EXERCISE BRIEF |
Reproduce exactly, with no pictures, each line from the opening of the material down through the line containing "COL=scene.collection".

══ RAW DATA

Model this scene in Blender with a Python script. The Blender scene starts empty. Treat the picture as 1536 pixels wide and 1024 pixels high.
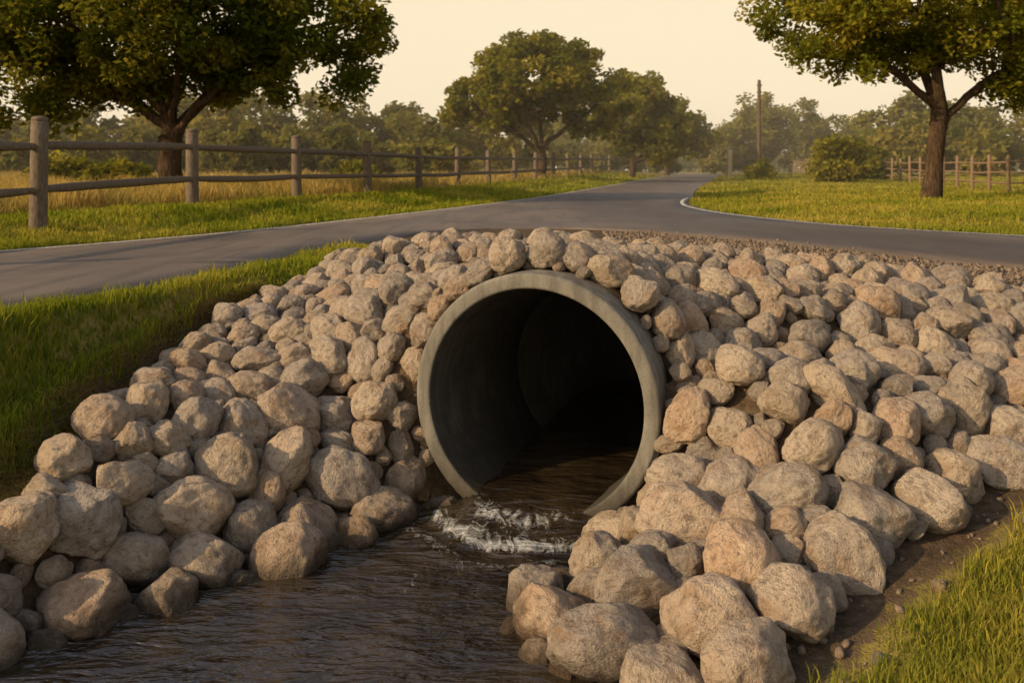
import bpy, math, random
import numpy as np
from mathutils import Vector, Matrix, Euler, noise, Quaternion
random.seed(7); rng=np.random.default_rng(7)
scene=bpy.context.scene
COL=scene.collection

# ------------------------------------------------------------------ helpers
def link(o,parent=None):
    COL.objects.link(o)
    if parent: o.parent=parent
    return o
def np_mesh(name,V,F,mat=None,smooth=False,attrs=None):
    V=np.asarray(V,dtype=np.float32).reshape(-1,3); F=np.asarray(F,dtype=np.int32)
    me=bpy.data.meshes.new(name)
    n,k=F.shape
    me.vertices.add(len(V)); me.vertices.foreach_set('co',V.ravel())
    me.loops.add(n*k); me.loops.foreach_set('vertex_index',F.ravel())
    me.polygons.add(n); me.polygons.foreach_set('loop_start',np.arange(0,n*k,k,dtype=np.int32))
    if smooth: me.polygons.foreach_set('use_smooth',np.ones(n,dtype=bool))
    me.update(calc_edges=True)
    if attrs:
        for an,(dom,data) in attrs.items():
            a=me.attributes.new(an,'FLOAT',dom); a.data.foreach_set('value',np.asarray(data,dtype=np.float32))
    if mat: me.materials.append(mat)
    return me
def ss(a,b,x):
    t=np.clip((x-a)/(b-a),0,1); return t*t*(3-2*t)
def catmull(P,sub=8):
    P=[np.array(p,float) for p in P]; out=[]
    for i in range(len(P)-1):
        p0=P[i-1] if i>0 else 2*P[0]-P[1]; p1=P[i]; p2=P[i+1]; p3=P[i+2] if i+2<len(P) else 2*P[-1]-P[-2]
        for j in range(sub):
            t=j/sub
            out.append(.5*((2*p1)+(-p0+p2)*t+(2*p0-5*p1+4*p2-p3)*t*t+(-p0+3*p1-3*p2+p3)*t**3))
    out.append(P[-1]); return np.array(out)
def polydist(x,y,P):
    P=np.asarray(P,float); bd=np.full(x.shape,1e18); bz=np.zeros(x.shape)
    for a,b in zip(P[:-1],P[1:]):
        dx,dy=b[0]-a[0],b[1]-a[1]; L=dx*dx+dy*dy+1e-12
        t=np.clip(((x-a[0])*dx+(y-a[1])*dy)/L,0,1)
        d=(x-a[0]-t*dx)**2+(y-a[1]-t*dy)**2
        m=d<bd; bd=np.where(m,d,bd)
        if P.shape[1]>2: bz=np.where(m,a[2]+t*(b[2]-a[2]),bz)
    return np.sqrt(bd),bz
def inpoly(x,y,P):
    r=np.zeros(x.shape,bool); n=len(P)
    for i in range(n):
        x1,y1=P[i][0],P[i][1]; x2,y2=P[(i+1)%n][0],P[(i+1)%n][1]
        if y1==y2: continue
        c=((y1>y)!=(y2>y))&(x<(x2-x1)*(y-y1)/(y2-y1)+x1)
        r^=c
    return r

# ------------------------------------------------------------------ node helpers
class NT:
    def __init__(s,name):
        s.m=bpy.data.materials.new(name); s.m.use_nodes=True; s.t=s.m.node_tree; s.t.nodes.clear()
        s.out=s.n('ShaderNodeOutputMaterial')
    def n(s,typ,**kw):
        nd=s.t.nodes.new(typ)
        for k,v in kw.items():
            if hasattr(nd,k): setattr(nd,k,v)
        return nd
    def l(s,a,b): s.t.links.new(a,b)
    def noise(s,vec,scale,detail=4,rough=.55,dist=0):
        n=s.n('ShaderNodeTexNoise'); n.inputs['Scale'].default_value=scale; n.inputs['Detail'].default_value=detail
        n.inputs['Roughness'].default_value=rough; n.inputs['Distortion'].default_value=dist
        if vec is not None: s.l(vec,n.inputs['Vector'])
        return n.outputs['Fac']
    def ramp(s,fac,stops):
        r=s.n('ShaderNodeValToRGB'); cr=r.color_ramp
        while len(cr.elements)<len(stops): cr.elements.new(.5)
        for e,(p,c) in zip(cr.elements,stops):
            e.position=p; e.color=(c if len(c)==4 else (*c,1)) if not isinstance(c,(int,float)) else (c,c,c,1)
        s.l(fac,r.inputs[0]); return r.outputs[0]
    def mix(s,fac,a,b,mode='MIX'):
        m=s.n('ShaderNodeMix',data_type='RGBA',blend_type=mode)
        for sock,v in ((m.inputs[0],fac),(m.inputs[6],a),(m.inputs[7],b)):
            if isinstance(v,(int,float)): sock.default_value=v
            elif isinstance(v,(tuple,list)): sock.default_value=(*v,1) if len(v)==3 else v
            else: s.l(v,sock)
        return m.outputs[2]
    def math(s,op,a,b=0.0,clamp=False):
        m=s.n('ShaderNodeMath',operation=op); m.use_clamp=clamp
        for sock,v in ((m.inputs[0],a),(m.inputs[1],b)):
            if isinstance(v,(int,float)): sock.default_value=v
            else: s.l(v,sock)
        return m.outputs[0]
    def maprange(s,v,a,b,c=0,d=1):
        m=s.n('ShaderNodeMapRange'); s.l(v,m.inputs[0])
        for i,q in enumerate((a,b,c,d)): m.inputs[i+1].default_value=q
        return m.outputs[0]
    def attr(s,name): return s.n('ShaderNodeAttribute',attribute_name=name).outputs['Fac']
    def pos(s): return s.n('ShaderNodeNewGeometry').outputs['Position']
    def obj(s): return s.n('ShaderNodeTexCoord').outputs['Object']
    def scale(s,vec,sc,rot=0):
        m=s.n('ShaderNodeMapping'); m.inputs['Scale'].default_value=sc; m.inputs['Rotation'].default_value=(0,0,rot); s.l(vec,m.inputs[0]); return m.outputs[0]
    def bump(s,h,strength=.5,dist=.02,normal=None):
        b=s.n('ShaderNodeBump'); b.inputs['Distance'].default_value=dist
        if isinstance(strength,(int,float)): b.inputs['Strength'].default_value=strength
        else: s.l(strength,b.inputs['Strength'])
        s.l(h,b.inputs['Height'])
        if normal is not None: s.l(normal,b.inputs['Normal'])
        return b.outputs[0]
    def bsdf(s,color,rough=.8,spec=.3,normal=None,**kw):
        p=s.n('ShaderNodeBsdfPrincipled')
        for nm,v in (('Base Color',color),('Roughness',rough),('Specular IOR Level',spec)):
            if isinstance(v,(int,float)): p.inputs[nm].default_value=v
            elif isinstance(v,(tuple,list)): p.inputs[nm].default_value=(*v,1)
            else: s.l(v,p.inputs[nm])
        if normal is not None: s.l(normal,p.inputs['Normal'])
        s.l(p.outputs[0],s.out.inputs[0]); return p

# ------------------------------------------------------------------ layout (metres, water z=0)
ZR=1.8
roadL=[(-26,-14),(-20,-4),(-14.2,6),(-11.2,11.5),(-8.74,15.9),(-7.4,18.3),(-5.8,22),(-3.5,29.3),(-1.2,37.4),(1.0,45.6)]
roadLfar=[(1.0,45.6),(5,62),(12.3,90),(22.5,130),(27,155),(26,180),(18,205)]
roadR=[(8.8,45.6),(7.7,41),(6.9,36),(6.8,31),(7.3,27),(8.5,22.9),(10.75,19.6),(14,15.5),(19,10),(28,2),(40,-7)]
roadRfar=[(8.8,45.6),(12.3,62),(19.3,90),(29.5,130),(34,155),(33.5,182),(24,212)]
crotch=[(35,-12),(24,-3.5),(15,4.3),(10.7,8.8),(7.17,13.07),(5.9,16),(4.4,18.7),(3.0,20.8),(1.5,22),(0,22),(-1.4,21),(-2.4,19),(-3.1,16.3),(-3.6,13.7),(-4.3,10.6),(-4.95,9.03),(-5.8,7),(-7.5,4),(-10,0),(-14,-6),(-19,-14)]
cL=catmull(roadL); cLf=catmull(roadLfar); cR=catmull(roadR); cRf=catmull(roadRfar); cC=catmull(crotch)
road_near=np.vstack([cL,cR,cC])
road_far=np.vstack([cLf,cRf[::-1]])
leftEdge=np.vstack([cL,cLf[1:]]); rightEdge=np.vstack([cR[::-1],cRf[1:]])
leftReg=np.vstack([leftEdge,[(18,900),(-900,900),(-900,-14)]])
rightReg=np.vstack([rightEdge,[(24,900),(900,900),(900,-7)]])
outer=[(-18,-14),(-13.5,-6),(-9.5,.1),(-7.0,4.1),(-5.4,7.1),(-4.65,9.0),(-3.95,10.6),(-3.3,13.5),(-2.4,15.5),(-1,16.5),(1.5,16.5),(3.5,15.5),(5.2,13.5),(6.5,11.6),(8.5,9.6),(12,6),(20,-1),(30,-12),(30,-40),(-18,-40)]
depr=outer
toeL=[(-14,-12,-.05),(-11,-4,-.05),(-8,1,-.05),(-5.7,3.9,-.05),(-4.45,5.2,-.05),(-3.5,6.25,-.05),(-3.0,6.7,-.05),(-2.1,7.5,-.05),(-1.3,8.35,-.05),(-1.0,8.85,-.05)]
toeR=[(-9,-12,-.05),(-3,-2,-.05),(-.5,1.5,-.05),(.8,4,-.05),(1.05,5.2,-.05),(.78,5.6,-.05),(.3,6.0,-.05),(-.05,6.5,-.05),(.35,7.17,-.05),(.75,7.75,-.05),(1.08,8.1,-.05)]
channel=[p[:2] for p in toeL]+[p[:2] for p in toeR[::-1]]
lines=[
 [(p[0],p[1],ZR) for p in outer[:18]],
 toeL,toeR,
 [(-11,-12,-.45),(-7,-3,-.45),(-4.5,1.5,-.45),(-2.4,4.6,-.45),(-1.4,6.2,-.45),(-.5,7.5,-.4),(.05,8.4,-.35)],
 [(2,-6,.9),(2,0,.6),(1.5,3,.4),(1.25,5.0,.12),(1.6,5.6,.2),(2.6,6.4,.33),(4.2,7.66,.55),(6,8.3,.75),(9,7.2,1.0),(14,2,1.3)],
 [(4,-4,1.0),(3,2,.6),(3.3,4.5,.5),(5,5.3,.65),(8,4.5,.95),(14,-2,1.4)],
 [(-2.7,13.2,1.8),(-1.9,12.8,1.98),(-1.1,13,2.15),(.8,12.4,2.15),(2.77,12.2,2.0),(4.5,12,1.84),(5.97,10.9,1.7)],
 [(-6.2,4.3,.7),(-4.6,6.2,.62),(-3.95,7.2,.67),(-3.8,8.6,.98),(-3.5,10.5,1.28),(-3.1,12.1,1.55),(-2.7,13.0,1.7)],
 [(-6.5,4.4,1.1),(-4.9,6.4,1.0),(-4.2,7.4,1.0),(-4.05,8.7,1.32),(-3.72,10.5,1.58),(-3.3,12.1,1.74)],
 [(-1.35,9.0,.6),(-1.2,9.4,1.25),(-.8,9.65,1.95),(.3,9.2,2.15),(1.15,8.9,1.95),(1.6,8.5,1.4),(1.75,8.1,.9),(1.45,7.6,.4)],
 [(-2.6,9.3,1.0),(-2.0,10.2,1.45),(-1.2,10.6,1.85),(.6,10.4,2.15)],
 [(1.9,8.3,1.4),(2.55,8.26,1.3),(4,9.0,1.25),(5.5,9.6,1.22)],
 [(1.6,9.6,1.98),(3,9.9,1.82),(5,10.5,1.62)],
]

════

RESPONSE TO THIS EXERCISE |
Model this scene in Blender with a Python script. The Blender scene starts empty. Treat the picture as 1536 pixels wide and 1024 pixels high.
import bpy, math, random
import numpy as np
from mathutils import Vector, Matrix, Euler, noise, Quaternion
random.seed(7); rng=np.random.default_rng(7)
scene=bpy.context.scene
COL=scene.collection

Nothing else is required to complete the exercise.